O carinho dos moradores pela região em que a cidade nasceu aparece na enquete do Instituto Paraná Pesquisas. Para 9% dos moradores, o Centro é o lugar da cidade em que se sentem melhor. Pode parecer pouco. Mas é o quarto local mais lembrado pelos curitibanos, atrás apenas do bairro em que moram, dos parques e da residência dos entrevistados.

O urbanista e historiador Irã Dudeque diz que esse afeto se dá em razão de estarem no Centro os "monumentos significativos" da cidade. "O verdadeiro centro cívico de Curitiba é o calçadão da Rua das Flores. No sentido mais amplo da palavra: o local de encontro e discussão da cidade", diz ele. "Por mais que você faça um teatro, nenhum é o Guaíra. Existem muitas igrejas e templos, mas nenhuma é a Catedral. Você pode construir novas praças, mas nenhuma será a Tiradentes."
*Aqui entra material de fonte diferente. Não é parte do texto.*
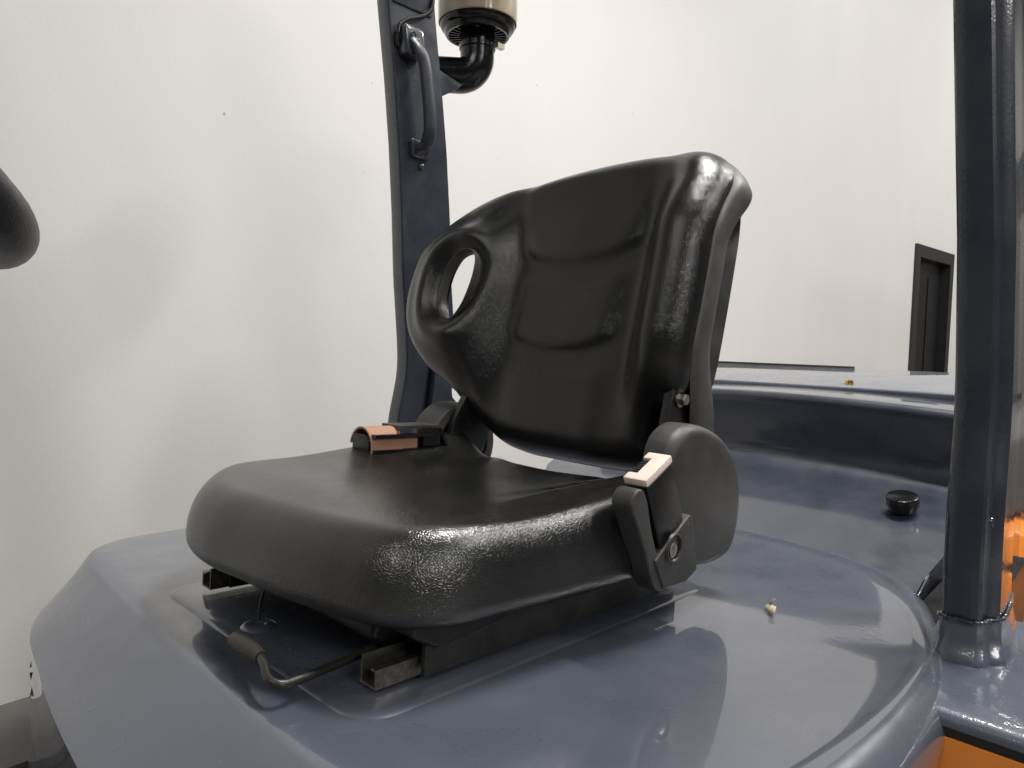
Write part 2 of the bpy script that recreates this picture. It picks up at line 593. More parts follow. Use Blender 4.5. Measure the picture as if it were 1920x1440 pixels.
leaf = door_part("leaf", [(S0 + fr + .003, S1 - fr - .003, FZ + .01, DT - fr - .004, .06, .11)], M['doorleaf'])
door_part("panel", [(S0 + .18, S0 + .44, FZ + .95, DT - .2, .052, .0595)], M['doorleaf'], leaf)
door_part("panel", [(S0 + .56, S0 + .86, FZ + .95, DT - .2, .052, .0595)], M['doorleaf'], leaf)
door_part("panel", [(S0 + .18, S0 + .86, FZ + .2, FZ + .8, .052, .0595)], M['doorleaf'], leaf)

# ------------------------------------------------------------------ forklift root
fork = bpy.data.objects.new("forklift", None); scene.collection.objects.link(fork)
fork.location = ROOT_LOC
tag(fork, "dark grey forklift with a black vinyl operator seat on its grey hood", "forklift")

# ---- hood: rings lofted from the flat top outwards and down (seat deck coordinates)
NH = 120
ringA = catmull([(-.088, .10), (-.090, -.04), (-.094, -.18), (-.088, -.31), (-.02, -.425), (.10, -.474), (.25, -.498), (.42, -.503), (.55, -.486),
                 (.70, -.42), (.81, -.29), (.84, -.10), (.84, .10), (.80, .27), (.70, .39), (.56, .455), (.42, .48), (.25, .475), (.10, .470), (.0, .462), (-.058, .41), (-.080, .27)], NH, True)
ringD = catmull([(-.170, .18), (-.181, .095), (-.191, -.037), (-.194, -.18), (-.17, -.33), (-.09, -.45), (.05, -.525), (.22, -.549), (.44, -.5495), (.545, -.538), (.61, -.516),
                 (.70, -.489), (.86, -.412), (.95, -.19), (.955, .06), (.88, .30), (.74, .47), (.58, .53), (.42, .55), (.25, .55), (.09, .52), (-.045, .44), (-.118, .375), (-.152, .300)], NH, True)
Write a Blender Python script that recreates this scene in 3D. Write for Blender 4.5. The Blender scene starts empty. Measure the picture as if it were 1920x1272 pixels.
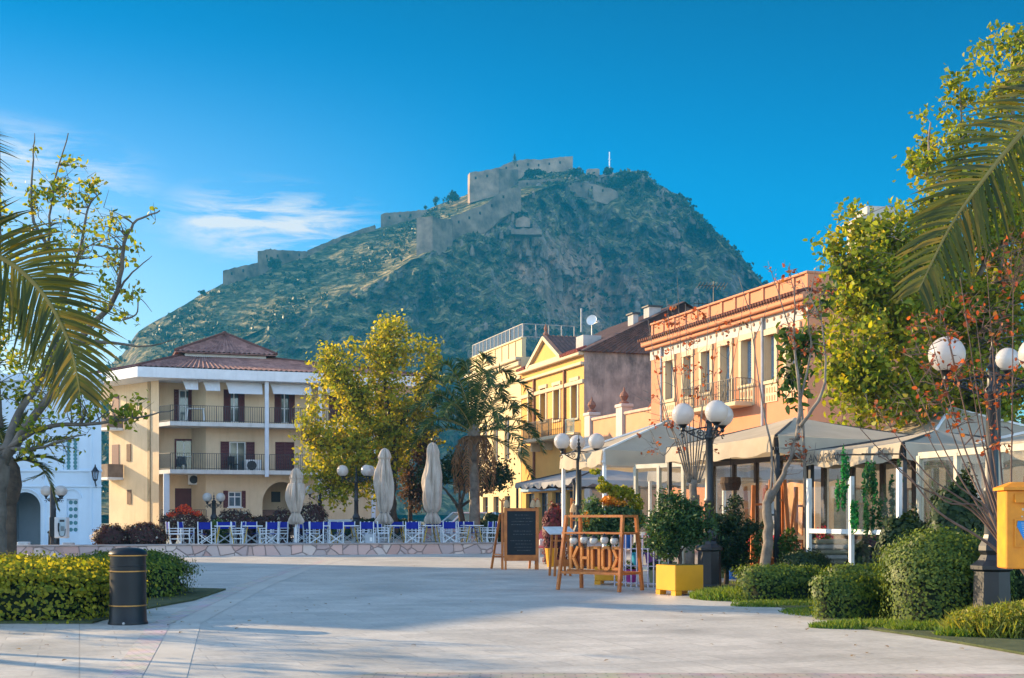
import bpy, math, random
import numpy as np
from mathutils import Vector, Matrix, noise
R = math.radians
rng = np.random.default_rng(7)
random.seed(7)
SC = bpy.context.scene
COL = SC.collection
F, CH, HY = 2400.0, 1.5, 970.0          # focal length in photo pixels, eye height, horizon row of the level camera

# ---------------------------------------------------------------- camera
cam = bpy.data.objects.new('camera', bpy.data.cameras.new('camera'))
COL.objects.link(cam)
cam.location = (0, 0, CH)
cam.rotation_euler = (R(90), 0, 0)
cam.data.sensor_width = 36
cam.data.lens = 36 * F / 1920
cam.data.shift_y = (HY - 636) / 1920
cam.data.clip_start = 0.1
cam.data.clip_end = 20000
SC.camera = cam
SC.view_settings.view_transform = 'Standard'
SC.view_settings.look = 'None'
SC.view_settings.exposure = 1.38
SC.view_settings.gamma = 1
SC.cycles.use_denoising = True
SC.cycles.max_bounces = 7
SC.cycles.transparent_max_bounces = 12
SC.cycles.volume_bounces = 0

# ---------------------------------------------------------------- sun and sky
SUN_EL = R(18)
SUN_H = Vector((-0.885, 0.465)).normalized()          # horizontal direction towards the sun: left and a little ahead
sun_dir = Vector((SUN_H.x * math.cos(SUN_EL), SUN_H.y * math.cos(SUN_EL), math.sin(SUN_EL)))
sl = bpy.data.lights.new('sun', 'SUN')
sl.energy = 5.0
sl.angle = R(0.5)
sl.color = (1.0, 0.73, 0.41)
so = bpy.data.objects.new('sun', sl)
COL.objects.link(so)
so.rotation_euler = (-sun_dir).to_track_quat('-Z', 'Y').to_euler()

world = bpy.data.worlds.new('World')
SC.world = world
world.use_nodes = True
wt = world.node_tree
for n in list(wt.nodes): wt.nodes.remove(n)
def wn(t, **kw):
    n = wt.nodes.new(t)
    for k, v in kw.items(): setattr(n, k, v)
    return n
def wl(a, b): wt.links.new(a, b)
wo = wn('ShaderNodeOutputWorld'); bg = wn('ShaderNodeBackground')
bg.inputs['Strength'].default_value = 0.15
sky = wn('ShaderNodeTexSky', sky_type='NISHITA')
sky.sun_disc = False
sky.sun_elevation = SUN_EL
sky.sun_rotation = math.atan2(SUN_H.x, SUN_H.y)
sky.air_density = 1.0; sky.dust_density = 0.6; sky.ozone_density = 3.0
hs = wn('ShaderNodeHueSaturation')
hs.inputs['Saturation'].default_value = 2.3
hs.inputs['Hue'].default_value = 0.503
hs.inputs['Value'].default_value = 0.35
wl(sky.outputs[0], hs.inputs['Color'])
hs2 = wn('ShaderNodeHueSaturation')                  # sky behind the camera, raised paler and brighter as fill for shaded sides
hs2.inputs['Saturation'].default_value = 0.85; hs2.inputs['Value'].default_value = 1.7
wl(sky.outputs[0], hs2.inputs['Color'])
# thin clouds: streaked noise on the sky's own direction
tc = wn('ShaderNodeTexCoord')
mp = wn('ShaderNodeMapping'); mp.inputs['Scale'].default_value = (10, 10, 60); mp.inputs['Rotation'].default_value = (0, R(7), 0)
nz = wn('ShaderNodeTexNoise'); nz.inputs['Scale'].default_value = 1.25; nz.inputs['Detail'].default_value = 8; nz.inputs['Roughness'].default_value = 0.62; nz.inputs['Distortion'].default_value = 0.5
wl(tc.outputs['Generated'], mp.inputs[0]); wl(mp.outputs[0], nz.inputs['Vector'])
cr = wn('ShaderNodeValToRGB'); cr.color_ramp.elements[0].position = 0.44; cr.color_ramp.elements[1].position = 0.62
wl(nz.outputs['Fac'], cr.inputs[0])
def bump_mask(center, width):           # a soft patch of sky round one direction
    d = wn('ShaderNodeVectorMath', operation='SUBTRACT'); d.inputs[1].default_value = center
    wl(tc.outputs['Generated'], d.inputs[0])
    s = wn('ShaderNodeVectorMath', operation='DIVIDE'); s.inputs[1].default_value = width
    wl(d.outputs[0], s.inputs[0])
    l = wn('ShaderNodeVectorMath', operation='LENGTH'); wl(s.outputs[0], l.inputs[0])
    m = wn('ShaderNodeMapRange', interpolation_type='SMOOTHSTEP'); m.inputs[1].default_value = 1.0; m.inputs[2].default_value = 0.15
    wl(l.outputs['Value'], m.inputs[0])
    return m.outputs[0]
def sky_dir(px, py): return Vector(((px - 960) / F, 1, (HY - py) / F)).normalized()
sxyz = wn('ShaderNodeSeparateXYZ'); wl(tc.outputs['Generated'], sxyz.inputs[0])
e1 = wn('ShaderNodeMapRange'); e1.inputs[1].default_value = 0.06; e1.inputs[2].default_value = 0.42; e1.inputs[3].default_value = 1.95; e1.inputs[4].default_value = 0.66   # lighter towards the horizon
wl(sxyz.outputs[2], e1.inputs[0])
vs_ = wn('ShaderNodeVectorMath', operation='SCALE'); wl(hs.outputs[0], vs_.inputs[0]); wl(e1.outputs[0], vs_.inputs['Scale'])
dg = wn('ShaderNodeVectorMath', operation='DOT_PRODUCT'); dg.inputs[1].default_value = (SUN_H.x, SUN_H.y, 0.0); wl(tc.outputs['Generated'], dg.inputs[0])
g1 = wn('ShaderNodeMapRange', interpolation_type='SMOOTHSTEP'); g1.inputs[1].default_value = 0.40; g1.inputs[2].default_value = 0.86; wl(dg.outputs['Value'], g1.inputs[0])
g2 = wn('ShaderNodeMapRange', interpolation_type='SMOOTHSTEP'); g2.inputs[1].default_value = 0.36; g2.inputs[2].default_value = 0.02; wl(sxyz.outputs[2], g2.inputs[0])
gm2 = wn('ShaderNodeMath', operation='MULTIPLY'); wl(g1.outputs[0], gm2.inputs[0]); wl(g2.outputs[0], gm2.inputs[1])
gl_ = wn('ShaderNodeMix', data_type='RGBA'); wl(gm2.outputs[0], gl_.inputs[0]); wl(vs_.outputs[0], gl_.inputs[6]); gl_.inputs[7].default_value = (3.0, 2.8, 2.7, 1)   # the bright sky round the low sun
dp = wn('ShaderNodeVectorMath', operation='DOT_PRODUCT'); dp.inputs[1].default_value = (-0.15, -0.9, 0.42)
wl(tc.outputs['Generated'], dp.inputs[0])
dr = wn('ShaderNodeMapRange', interpolation_type='SMOOTHSTEP'); dr.inputs[1].default_value = -0.45; dr.inputs[2].default_value = 0.7
wl(dp.outputs['Value'], dr.inputs[0])
fb = wn('ShaderNodeMix', data_type='RGBA'); wl(dr.outputs[0], fb.inputs[0]); wl(gl_.outputs[2], fb.inputs[6]); wl(hs2.outputs[0], fb.inputs[7])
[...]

Apesar disso, diversos pontos da região central passam por um processo de degradação – ainda que haja algumas iniciativas para resgatá-los.

Dudeque afirma que a desvalorização do Centro veio junto com a valorização do carro na sociedade moderna. "Os primeiros prédio feitos na região da Praça Osório não têm garagens. Isso [moradias projetadas para famílias sem automóvel] funcionava a partir do momento em que houve uma opção política por expandir a cidade por meios de eixos [do transporte coletivo], pois os grandes edifícios se espalham ao longo deles", diz o arquiteto. Ou seja, tendo um bom sistema de ônibus ao lado de casa, não era preciso ter carro.

Mas, diz Dudeque, quando as pessoas passaram a depender mais do automóvel, o Centro se desvalorizou como local de moradia. Sem gente, algumas áreas se degradaram.

Para Dudeque, a solução para o Centro seria o retorno da população. "Não se trata apenas de criar uma política de atrações [ comerciais, culturais ou de lazer] na área central; é preciso atrair moradores", diz ele. Para isso, o fundamental seria criar estacionamentos, que poderiam ser subterrâneos. Ele também diz que é preciso ousar e confrontar "vacas sagradas" do planejamento curitibano. Reabrir algumas áreas do Calçadão da Rua XV para a passagem de carros seria algo a se pensar, diz Dudeque.

Praças têm bom "potencial afetivo"

Logradouro público por excelência, as praças surgiram no Brasil como um espaço "para ver a igreja da cidade e [para] as pessoas se encontrarem" – na definição do professor Murilo Marx, no livro Cidade Brasileira. Porém, aos poucos as praças como ponto de encontro estão sendo substituídas por outros locais – como parques e shoppings.

Na enquete do Instituto Paraná Pesquisas, apenas 2,7% dos curitibanos disseram que o que mais gostam de fazer em Curitiba é passear pelas praças. É um porcentual pequeno, mas supera as pessoas que disseram, por exemplo, que gostam de frequentar restaurantes. Isso indica que há um potencial de uso mais frequente das praças como espaço de convívio – desde que elas sejam seguras e tenham equipamentos ou atividades de lazer, esporte ou cultura.

Há alguns bons exemplos de praças curitibanas que foram "apropriadas" pela comunidade. A Praça da Espanha, no Batel, tem shows­­ musicais, feira de antiguidades e mostra de carros antigos nos sábados. A 29 de Março (Mercês) também é usada pelos moradores do entorno. A Ouvidor Pardinho (Rebouças) foi transformada em um bem-sucedido centro de convívio e saúde para idosos. A Praça da Colonização Menonita (Boqueirão) tem quadras esportivas disputadas pela vizinhança.

O arquiteto e urbanista João Virmond Suplicy Neto, professor da PUCPR, explica que uma praça funciona bem quando se torna a continuidade das calçadas das ruas próximas, sem barreiras, degraus ou outros obstáculos que a separem da rua. "Quando estão encaixadas no traçado urbano, elas se tornam pontos de socialização", diz ele.

Mas Suplicy Neto ressalta uma deficiência nas condições de mobiliário urbano em Curitiba: "Temos poucas praças boas como a 29 de Março, que atraem as pessoas. A Rui Barbosa, por exemplo, hoje é um terminal de ônibus e não um espaço de convívio".

Ele ainda sugere que a iniciativa privada contribua com o poder pode público para ampliar os espaços destinados à comunidade. Morador da região do Bigorrilho, Suplicy Neto lamenta que o terreno do antigo Clube Juventus tenha sido aproveitado para abrir ruas e construir imóveis. "Que praça fantástica poderia ter sido feita ali, inclusive com o apoio da iniciativa privada."